In other words, because they don’t reflect his “own experience,” Burns simply dismissed the validity of all polls (and most reporting!) on Iraqi opinion, and declared his own conversations with a minuscule slice of the Iraqi public a more reliable measure of the opinions of the entire country.
A problematic practice
“It’s a tradition for journalists to see themselves as the researcher to go out and get the story, so that’s their default position,” said Dr. Steven Kull, director of World Public Opinion (WPO), when asked why he thought some media outlets tend to ignore polling data.
Some journalists are not well-trained to interpret polls, so they might be uncomfortable with them. And they might see them as a source of competition to the traditional approach of interviewing people and getting their anecdotes.
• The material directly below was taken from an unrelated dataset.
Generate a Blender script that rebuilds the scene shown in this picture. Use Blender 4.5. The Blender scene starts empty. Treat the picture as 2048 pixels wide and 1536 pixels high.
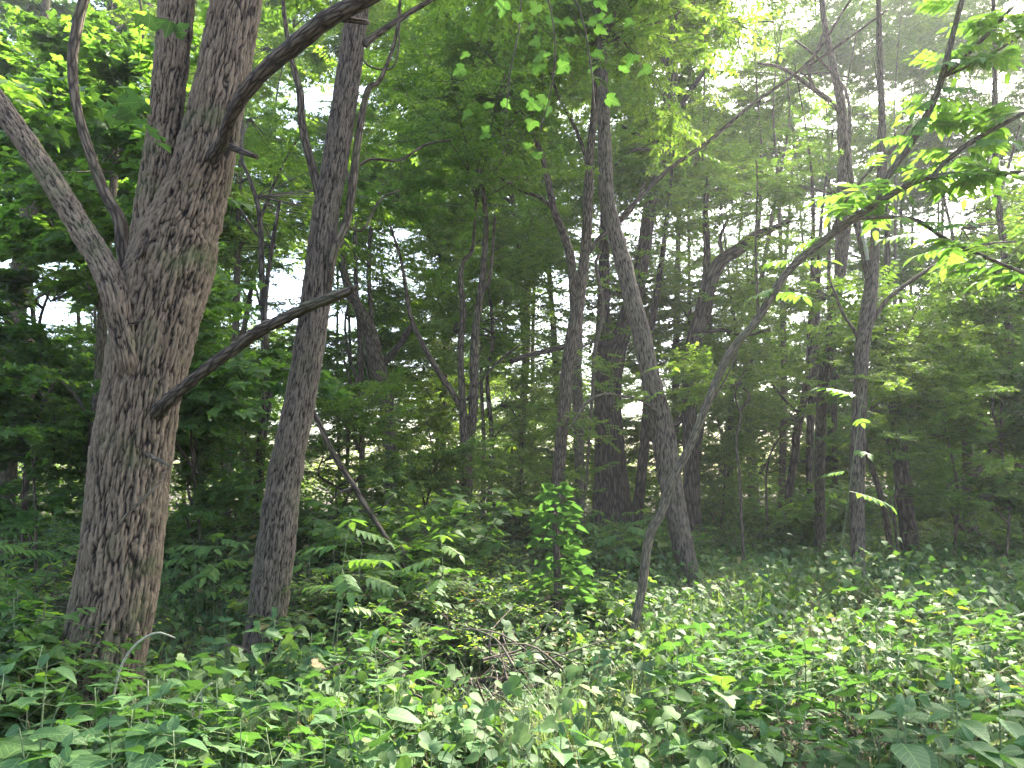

But a few anecdotes here and there don’t really give you the picture.
Kull also directs the Program on International Policy Attitudes that plays a central role in the BBC World Service poll of global opinion and the polls of the Chicago Council on Global Affairs; he gives briefings on world opinion on various issues to Congress, the State Department, NATO, the United Nations and the European Commission.
“The problem is that when these [anecdotes] are at odds with polling data, these are incorrect stories,” Kull added. “The universe of people who may be willing to talk to a reporter may not be indicative of the attitudes of the general population.”
Certainly the Iraqis John Burns “know[s] best” are not representative of the population as a whole; those Iraqis, he told Charlie Rose in 2006 (PBS, 10/20/06), were “almost all on their way to the passport office” to get out of the country—an option he acknowledged was “only available to the middle class, primarily to those who are being paid in dollars.”
Kull explained that when reporters interview some Sunnis in Baghdad who express fears of a U.S. withdrawal,
then a reporter can reason, ‘They are a minority, and the Shia are ascendant, and this makes sense that the Sunni feel as they do.’ But the polling data suggest the Sunnis are eager for a U.S. withdrawal. I think it’s problematic when there is an anecdote reported and there is polling data available to the contrary.
Kull admits that polling in places like Iraq has its challenges, and is imperfect, but hastened to add that when it comes to capturing overall national opinion on topics, there is no substitute for scientific polling: “It is far superior than the method of a reporter going out on the street and talking to people. There’s no question.”